Something I remember from Agatha Christie books is Miss Marple’s simple but astute insight that a major problem with most people’s way of thinking is that they just believe everything that they’re told. In reality, sometimes what others say is true, but more often than we might guess, it’s not; either because they’re mistaken or simply because they are making it up. Much of “The Truth” is actually not the truth, it’s words that Strauss put together in order to elicit a certain reaction from his readers. To give just one example, when he forms his “harem” of three women (using that word is another attempt to impress us) he would have us believe that the women have never met before or even spoken to or emailed each other. Yet it makes no sense that they wouldn’t have communicated at all before moving into a house together – it’s simply unbelievable. One of the women is very smart and critical, yet he has her regularly fighting with the others for the privilege of sitting next to him in the front seat like a child. I don’t think this happened, it’s simply too out of character for Veronika – or if it did, then his depiction of her is inaccurate. And then he would have us believe that it is only after the failure of the harem experiment did it dawn on him that it wasn’t fair of him to expect them not to have sex with other men while he is able to sleep with other women. Of course it’s not fair, and I kept waiting for him to address it during that section, but he pretends that it didn’t even occur to him until later when he has some big epiphany. Is the title of the book another of Strauss’ private jokes at our expense? In other words, is he merely a narcissist, or is he a full-on sociopath? I don’t know. But there are dozens of times in the book where he is clearly being disingenuous, as anyone with some critical thinking skills can perceive.

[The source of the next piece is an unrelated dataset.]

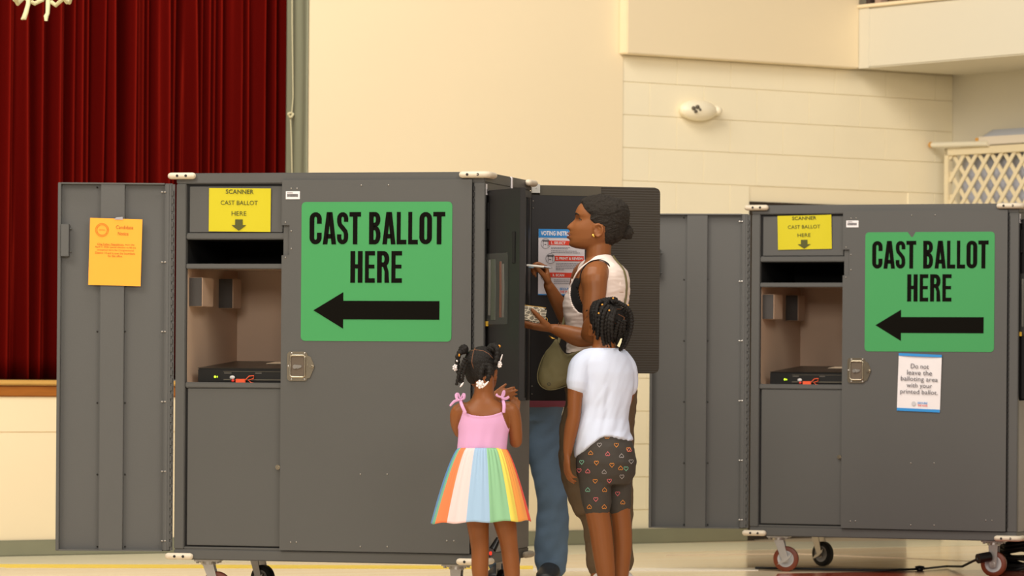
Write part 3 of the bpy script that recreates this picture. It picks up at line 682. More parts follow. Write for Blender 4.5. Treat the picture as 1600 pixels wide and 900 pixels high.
# casters
def caster(u, v, yaw, tread, swivel=True, name='caster'):
    M = Matrix.Translation((u, v, 0)) @ Matrix.Rotation(yaw, 4, 'Z')
    k = MB(); k.bbox((-.055, -.045, ZB-.008), (.055, .045, ZB), .001, M)
    for a in (-.042, .042):
        for b in (-.034, .034): k.cyl(M @ Vector((a, b, ZB-.008)), M @ Vector((a, b, ZB-.016)), .007, 6)
    k.cyl(M @ Vector((0, 0, ZB-.022)), M @ Vector((0, 0, ZB-.008)), .032, 20)
    c = k.build(name, STEEL, cart)
    off = .035 if swivel else 0
    k = MB(); rw = .0625
    for s_ in (-1, 1):
        y0 = s_*.024
        k.prism([(-.022, ZB-.02), (.024, ZB-.02), (off+.017, rw-.012), (off+.008, rw-.018), (off-.008, rw-.018), (off-.017, rw-.008)], y0-.002, y0+.002, M)
        k.cyl(M @ Vector((off, y0, rw)), M @ Vector((off, y0+s_*.009, rw)), .010, 12)
    k.box((-.022, -.024, ZB-.026), (.024, .024, ZB-.02), M)
    k.build('fork', STEEL, c)
    k = MB(); n = 36
    prof = [(-.016, .040), (-.0165, .055), (-.012, .062), (0, .0625), (.012, .062), (.0165, .055), (.016, .040)]
    rows = [[M @ Vector((off+r*math.cos(2*math.pi*j/n), y, rw+r*math.sin(2*math.pi*j/n))) for y, r in prof] for j in range(n)]
    rows.append(rows[0]); k.grid(rows, closed=False)
    wl_ = k.build('wheel', tread, c, True)
    k = MB(); rows = [[M @ Vector((off+r*math.cos(2*math.pi*j/n), y, rw+r*math.sin(2*math.pi*j/n))) for y, r in ((-.013, .004), (-.013, .030), (-.017, .034), (-.0165, .0405), (.0165, .0405), (.017, .034), (.013, .030), (.013, .004))] for j in range(n)]
    rows.append(rows[0]); k.grid(rows); k.build('hub', HUB, c, True)
    if swivel:
        k = MB(); k.prism([(off-.038, rw-.028), (off-.020, rw-.008), (off+.006, rw+.008), (off+.034, rw+.026), (off+.030, rw+.012), (off+.006, rw-.010), (off-.016, rw-.020)], -.040, -.028, M); k.build('brake_lever', STEEL, c)
    return c
caster(.13, .075, R(8), WHEELB); caster(.14, D-.08, R(-25), RUBBER); caster(W-.13, .075, R(2), WHEELB, False); caster(W-.09, D-.08, R(80), RUBBER, False)
# ---------------------------------------------------------------- scanner inside
def scanner(Mroot, label):
    s = thing('ballot_scanner', label, 'scanner', Mroot, 'black ballot scanners in the compartments')
    wS = .55; h = .062; dp = .46
    k = MB(); k.bbox((0, 0, 0), (wS, .10, h), .004); k.prism([(0, 0), (0, h), (wS, h), (wS, 0)], .09, dp)
    k.build('body', BLACK, s)
    k = MB(); k.add([(0, .0, h), (wS, .0, h), (wS-.07, .30, h+.03), (.07, .30, h+.03), (.07, dp, h+.03), (wS-.07, dp, h+.03)], [(0, 1, 2, 3), (3, 2, 5, 4), (0, 3, 4), (1, 5, 2)])
    k.build('lid', mat('scanner_lid', (26, 24, 22), .3), s, False, .003)
    k = MB(); k.bbox((.10, -.003, .008), (wS-.12, .0, h-.010), .001); k.build('front_slot', mat('slot_black', (8, 8, 8), .4), s)
    k = MB(); k.bbox((.115, -.006, .012), (.42, -.002, .017), .001); k.bbox((.115, -.006, .048), (.44, -.003, .050), .0005); k.build('slot_rail', mat('slot_rail', (92, 86, 74), .4), s)
    k = MB(); k.ball((.077, -.002, .026), (.0048, .003, .0048), n=12); k.ball((.087, -.002, .026), (.002, .002, .004), n=8); k.build('indicator_light', mat('green_led', (190, 235, 40), .3, emit=2.5), s)
    k = MB(); k.add([(.245, .18, h+.0215), (.335, .18, h+.0215), (.345, .26, h+.0295), (.262, .26, h+.0295)], [(0, 1, 2, 3)]); k.build('label_sticker', mat('pale_sticker', (226, 206, 180), .5), s, False, .001)
    k = MB(); k.add([(.385, .02, h+.0035), (.43, .02, h+.0035), (.44, .06, h+.008), (.392, .06, h+.008)], [(0, 1, 2, 3)]); k.build('label_sticker', mat('green_sticker', (120, 160, 96), .5), s, False, .001)
    k = MB(); k.bbox((.118, -.005, .040), (.15, -.002, .0445), .0005); k.bbox((.255, -.005, .040), (.283, -.002, .0445), .0005); k.build('button', mat('grey_button', (88, 84, 78), .5), s)
    OR = mat('orange_seal', (232, 88, 44), .5)
    sl = MB(); sl.bbox((.172, -.016, -.002), (.215, -.010, .018), .002); sl.tube([(.215, -.013, .014), (.232, -.014, .030), (.252, -.013, .032), (.25, -.012, .020), (.228, -.013, .012), (.24, -.012, .002), (.262, -.012, .0)], .0022, 8)
    sl.build('seal_tag', OR, s, True)
    k = MB(); k.ball((.157, -.013, .024), (.012, .005, .008), n=12); k.build('seal_lock', mat('white_seal', (200, 196, 196), .5), s, True)
    k = MB(); k.ball((.160, -.014, .010), (.007, .004, .006), n=10); k.build('seal_dot', mat('red_seal', (220, 44, 30), .5), s, True)
    return s
x, z = fp(309, 597, .06)
MS1 = Matrix.Translation((x, .06, zc0-.003))
scanner(MC @ MS1, 'black ballot scanner inside the open compartment of the left cart')
# ---------------------------------------------------------------- second cart
cart2 = copy_tree(cart); cart2.location = MC2.translation; cart2.rotation_euler = MC2.to_euler()
cart2['label'] = 'grey steel voting cart at right edge with a white notice below its green sign'
scanner(MC2 @ MS1, 'black ballot scanner inside the open compartment of the right cart')
# ---------------------------------------------------------------- signs
GREEN = mat('green_vinyl', (60, 150, 86), 0.7); YELP = mat('yellow_paper', (202, 190, 10), 0.6); ORP = mat('orange_paper', (255, 172, 48), 0.6)
def sheet(M, w, h, material, name='sheet', root=None, curl=.0, notch=None, r=0, yoff=0):
    k = MB()
    if r or notch:
        poly = rrect(0, 0, w, h, r or .001)
        if notch:
            nx_, nw, nh = notch; top = [p for p in poly]
            i = 4   # after the first corner arc (top right), before the top left arc
            poly = poly[:5]+[(nx_+nw, h), (nx_+nw*.3, h-nh), (nx_-nw*.1, h-nh), (nx_-nw, h)]+poly[5:]
        k.prism(poly, -.0015, 0)
    else:
        P = [[Vector((w*i/10, -.0012-curl*(abs(i/10-.5)*2)**3*(j/10), h*j/10)) for i in range(11)] for j in range(11)]
        Q = [[p+Vector((0, .0008, 0)) for p in row] for row in P]
        k.grid(P); k.grid(Q)
    return k.build(name, material, root)
def cast_sign(FP, Mc, box, label, notch=False):
    (x0, y0, x1, y1) = box
    a = FP(x0, y1, -.012); b = FP(x1, y0, -.012); a2 = FP(x1, y1, -.012)
    w_, h_ = b[0]-a[0], b[1]-a[1]
    s = thing('cast_ballot_sign', label, 'sign', Mc @ Matrix.Translation((a[0], -.0125, a[1])), 'green voting signs')
    sheet(None, w_, h_, GREEN, 'sign_sheet', s, r=.018, notch=(w_*.36, .02, .024) if notch else None)
    ux_ = lambda q: (q-470)/237.0*w_; uz = lambda q: (533-q)/218.0*h_
    k = MB()
    for ch, p, q in (('C', 483, 502), ('A', 504, 525), ('S', 526.5, 544), ('T', 546, 564), ('B', 577, 595), ('A', 598, 618.5), ('L', 620.5, 635.5), ('L', 638.5, 653.5), ('O', 656, 675.5), ('T', 677.5, 696)):
        glyph(k, ch, ux_(p), ux_(q), uz(381.5), uz(331))
    for ch, p, q in (('H', 548, 567), ('E', 571, 586.5), ('R', 590, 609), ('E', 612.5, 629)): glyph(k, ch, ux_(p), ux_(q), uz(441.5), uz(392))
    k.build('lettering', PRINT, s)
    k = MB(); A = [(490, 485), (537, 456.5), (537, 470), (688, 470), (688, 499), (537, 499), (537, 513.5)]
    k.prism([(ux_(p), uz(q)) for p, q in A], -.003, -.0015); k.build('arrow', PRINT, s)
    return s
cast_sign(fp, MC, (470, 315, 707, 532.5), 'green CAST BALLOT HERE sign with black left arrow on the left cart')
cast_sign(fp2, MC2, (1351, 362, 1554.5, 549), 'green CAST BALLOT HERE sign with notched top edge on the right cart', True)
def scan_sign(FP, Mc, box, label, rot, mtop, ink):
    x0, y0, x1, y1 = box; a = FP(x0, y1, .012); b = FP(x1, y0, .012); w_, h_ = b[0]-a[0], b[1]-a[1]
    s = thing('scanner_sign', label, 'sign', Mc @ Matrix.Translation((a[0], .009, a[1])) @ Matrix.Rotation(R(rot), 4, 'Y'), 'yellow scanner signs')
    sheet(None, w_, h_, YELP, 'sign_sheet', s, curl=.004)
    k = MB()
    text_mesh(k, 'SCANNER', w_*.27, w_*.72, h_*(.87-mtop), h_*(.97-mtop), -.004, bold=.012); text_mesh(k, 'CAST BALLOT', w_*.19, w_*.79, h_*.615, h_*.715, -.004); text_mesh(k, 'HERE', w_*.37, w_*.61, h_*.37, h_*.47, -.004)
    k.build('lettering', ink, s)
    k = MB(); k.prism([(w_*.43, h_*.28), (w_*.43, h_*.15), (w_*.37, h_*.15), (w_*.49, h_*.02), (w_*.61, h_*.15), (w_*.55, h_*.15), (w_*.55, h_*.28)], -.004, -.003); k.build('arrow', ink, s)
scan_sign(fp, MC, (326.5, 293.5, 423.5, 361.5), 'yellow SCANNER CAST BALLOT HERE paper on the left cart', 0.6, 0, mat('olive_ink', (74, 76, 20), .6))
scan_sign(fp2, MC2, (1216, 337, 1300.5, 390.5), 'yellow SCANNER CAST BALLOT HERE paper on the right cart', -1.0, 0.0, mat('olive_ink', (74, 76, 20), .6))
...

Going back to the Odyssey: Of all the Greek characters fighting the Trojan War, Odysseus was the smart one. Not muscled like Achilles or powerful like Agamemnon, but clever and conniving. He uses the power of his words and his wit to get what he wants. This is how Strauss would like to see himself. In his pathology, the way he feels worthy and powerful is by convincing others that he is smarter and cooler than everyone else. This is why he is constantly making little mean comments about people – it reminded me of the negging thing from The Game. Though he claims to be a new, wise person by the end of the book, his methods are the same as ever.
There are so many other things I noticed, like the fact that he never mentions the enormous role money and power play in relationships between men and women. Instead, he has an endless string of epiphanies and clichés that he unloads on us for 400 pages. He is the oh-so-wise dispenser of valuable advice that will blow our minds and change our lives for the better. But he’s no Homer, no Joyce.
Odysseus created the Trojan horse, which the gullible Trojans happily brought inside their city walls. Strauss has this little puppy, which he wants you to swallow hook, line, and sinker. No longer content with just having power over the poor saps who loved The Game and naïve girls at bars, now he craves the admiration of the educated. He’s shed his purple-on-purple ensembles and now wears glasses and sweaters – smart people clothes. I suppose his frenetically working mind will never truly be satisfied, even if he does fool some “intellectuals” out there. I wonder what he’ll come up with next. OK this was really long but I feel better now.